One thing that hasn’t changed: No service with a smile. Still, the three people I dealt with (one to make sure I had what I needed, one to enter my new address into the computer, one to take my picture and make my new license) were all direct, clear, and efficient.

But if you do know how to smile, take note: They’re hiring.

The First DMV Joke to Cross the Line?

Although service at the DMV has improved over the years, the insufferable waits and seemingly uncaring attitudes of employees at the D.C. Department of Motor Vehicles during its heyday of dysfunction still get played for laughs all the time. Act cleaned up or not, our DMV has sucked up enough citizens’ money, work hours, and happiness over the years to justify an eternity of pot shots. But a recent parody of the agency has accomplished the impossible: It almost makes you feel bad for the men and women staffing our most maligned of city agencies.

Nicholas McKenna, a 25-year-old District resident, has created an online spoof of the D.C. DMV that has been live since January. The fully functioning site, which looks an awful lot like dmv.dc.gov, complete with working phone numbers and forms, pokes fun at DMV wait times (measured in days and hours rather than minutes), the infinite forms of identification that must be presented in order to obtain a D.C. license, and everyone’s favorite vehicular ass-kicking, the boot. But in addition to the more mundane take-down of operations, the satire features some racially charged stabs at DMV employees and outlets.

A “Message From the DMV Director,” written by fictional agency head Shae Kims, is all broken English and misspelled words. The letter tells residents that “Everyday, we is thinking of new services and featurs to be makeing the DC DMV a better place to live, work, and play.” A “DC DMV Star Employees page” gives biographical info on some of the faux workers, including a “former prostitute” and “recovering cocaine addict,” each of which is accompanied by an actual mug shot of a black woman. Among the services offered at the mythical “Anacostia Branch” is a fried-chicken menu.

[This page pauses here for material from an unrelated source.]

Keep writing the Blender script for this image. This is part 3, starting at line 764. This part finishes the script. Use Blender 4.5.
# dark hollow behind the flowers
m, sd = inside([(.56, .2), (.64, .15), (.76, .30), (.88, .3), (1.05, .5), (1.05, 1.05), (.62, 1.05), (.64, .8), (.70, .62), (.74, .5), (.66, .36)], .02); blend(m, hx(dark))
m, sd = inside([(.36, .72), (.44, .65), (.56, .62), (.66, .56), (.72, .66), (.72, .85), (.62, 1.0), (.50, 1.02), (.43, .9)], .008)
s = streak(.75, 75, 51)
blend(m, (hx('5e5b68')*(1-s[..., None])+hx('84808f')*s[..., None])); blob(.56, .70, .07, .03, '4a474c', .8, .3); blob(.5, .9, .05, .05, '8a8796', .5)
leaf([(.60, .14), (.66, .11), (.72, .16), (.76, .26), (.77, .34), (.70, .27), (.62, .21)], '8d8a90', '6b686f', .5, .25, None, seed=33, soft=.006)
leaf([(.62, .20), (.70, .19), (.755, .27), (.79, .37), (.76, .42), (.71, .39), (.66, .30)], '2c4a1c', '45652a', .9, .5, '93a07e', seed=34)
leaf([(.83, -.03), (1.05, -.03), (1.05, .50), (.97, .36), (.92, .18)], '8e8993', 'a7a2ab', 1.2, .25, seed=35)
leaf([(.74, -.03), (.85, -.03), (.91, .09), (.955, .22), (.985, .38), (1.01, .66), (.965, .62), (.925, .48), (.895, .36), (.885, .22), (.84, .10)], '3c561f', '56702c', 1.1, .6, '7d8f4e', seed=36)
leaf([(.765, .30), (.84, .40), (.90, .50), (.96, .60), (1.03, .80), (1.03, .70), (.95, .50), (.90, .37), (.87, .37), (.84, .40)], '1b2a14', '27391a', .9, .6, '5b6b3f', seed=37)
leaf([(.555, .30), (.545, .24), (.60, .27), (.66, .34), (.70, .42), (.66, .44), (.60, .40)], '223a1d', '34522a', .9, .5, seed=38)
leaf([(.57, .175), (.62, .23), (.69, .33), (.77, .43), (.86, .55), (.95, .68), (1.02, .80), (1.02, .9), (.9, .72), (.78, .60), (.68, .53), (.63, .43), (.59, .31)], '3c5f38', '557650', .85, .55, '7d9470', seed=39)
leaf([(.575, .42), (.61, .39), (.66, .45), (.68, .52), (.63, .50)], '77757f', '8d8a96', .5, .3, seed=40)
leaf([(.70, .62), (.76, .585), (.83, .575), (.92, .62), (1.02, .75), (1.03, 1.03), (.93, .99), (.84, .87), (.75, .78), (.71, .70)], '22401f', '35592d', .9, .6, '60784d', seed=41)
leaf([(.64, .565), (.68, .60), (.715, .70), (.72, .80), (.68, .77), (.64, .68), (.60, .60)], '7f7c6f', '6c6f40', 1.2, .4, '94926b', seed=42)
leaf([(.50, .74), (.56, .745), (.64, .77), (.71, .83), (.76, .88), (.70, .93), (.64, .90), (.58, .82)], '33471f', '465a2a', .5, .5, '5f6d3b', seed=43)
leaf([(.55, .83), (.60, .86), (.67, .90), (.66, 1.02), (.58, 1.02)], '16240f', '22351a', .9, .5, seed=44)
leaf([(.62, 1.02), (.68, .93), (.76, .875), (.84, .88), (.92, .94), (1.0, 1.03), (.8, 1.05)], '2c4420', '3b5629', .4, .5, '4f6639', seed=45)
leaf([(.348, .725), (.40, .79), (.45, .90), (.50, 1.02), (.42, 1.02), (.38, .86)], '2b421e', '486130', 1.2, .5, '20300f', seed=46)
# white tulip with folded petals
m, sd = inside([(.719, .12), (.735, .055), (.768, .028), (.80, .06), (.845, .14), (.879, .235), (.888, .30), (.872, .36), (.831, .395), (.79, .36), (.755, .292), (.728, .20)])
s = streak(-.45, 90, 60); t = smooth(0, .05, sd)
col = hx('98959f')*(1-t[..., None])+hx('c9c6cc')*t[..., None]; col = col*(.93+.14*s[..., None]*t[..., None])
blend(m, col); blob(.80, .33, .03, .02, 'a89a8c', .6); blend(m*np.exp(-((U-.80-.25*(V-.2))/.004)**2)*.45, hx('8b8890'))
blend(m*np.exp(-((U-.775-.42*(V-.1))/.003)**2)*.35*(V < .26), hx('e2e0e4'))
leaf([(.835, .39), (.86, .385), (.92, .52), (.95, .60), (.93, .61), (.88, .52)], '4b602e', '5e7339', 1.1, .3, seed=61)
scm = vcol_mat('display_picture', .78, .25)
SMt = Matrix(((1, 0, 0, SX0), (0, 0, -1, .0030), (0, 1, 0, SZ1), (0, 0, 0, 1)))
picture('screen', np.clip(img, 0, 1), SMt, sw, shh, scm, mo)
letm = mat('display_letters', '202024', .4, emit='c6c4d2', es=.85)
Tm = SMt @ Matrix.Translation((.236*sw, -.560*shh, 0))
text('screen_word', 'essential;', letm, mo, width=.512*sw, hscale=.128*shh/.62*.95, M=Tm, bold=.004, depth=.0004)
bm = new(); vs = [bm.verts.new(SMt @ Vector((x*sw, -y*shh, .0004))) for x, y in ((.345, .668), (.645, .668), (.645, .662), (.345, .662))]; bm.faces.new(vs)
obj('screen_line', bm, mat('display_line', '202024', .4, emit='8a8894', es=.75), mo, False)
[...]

With the exception of a piece about two white women, escapees from an Alabama prison who have held up the Anacostia Branch, and “Owen Parker,” “one of the most popular employees at the DuPont Circle Branch” who’s in charge of “making sure the olives are stocked in the martini bar,” all of McKenna’s characters are black. “I’m not a bigot,” says McKenna, who works for a digital mapping company by day and cooks up Web parodies in his spare time. “I have friends everywhere, grew up with all kinds of people, all kinds of food, but a good parody has to be detailed.”

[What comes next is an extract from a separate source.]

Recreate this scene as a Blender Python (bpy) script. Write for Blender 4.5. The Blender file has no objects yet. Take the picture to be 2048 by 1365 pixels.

McKenna, who is half-white and half-Asian, says that interactions with the world’s people, through a childhood spent in Saudi Arabia and a diverse group of friends, informs a lot of the stuff on the site. The fried-chicken menu, with its hot wings and chitlins platters, he says, got some of its spice courtesy of an African-American friend. “My friend Gary is black, he lives in Rockville, and I’ve gone to their family reunion.”

“It’s poking fun at stereotypes,” McKenna says. “I’m not racist. Well, maybe I am, because I do it to everybody.”

McKenna’s attempts at equal-opportunity request include a soon-to-be-public fake campaign site for “Delores Redd,” an imaginary dark-horse Republican D.C. mayoral candidate, and a newly added Dupont Circle branch on his DMV site, whose home page has a picture of shirtless, partying men and offers video rental, personal training, massage, and Martini services. Other amenities include “Gay licensing”—special permits that contain information such as “AIDS/HIV status,” “type of car driven,” “favorite Madonna and Brittney Spears albums,” and “gym membership login.”

Janis Hazel, spokesperson for the agency said, via e-mail, that “the DC DMV won’t…dignify this website with a comment. We have more pressing issues before us which all pertain to providing residents and visitors to the District of Columbia with accurate and timely customer service in all DMV transactions which reflects our continuing commitment to ensuring the safe operation of motor vehicles and public safety.”

Despite the department’s refusal to acknowledge the site and its contents, McKenna suspects that someone at the DMV has been reading over his work. “Looking at my statistics, there are a large number of visitors from something something something at dc dot gov,” he says.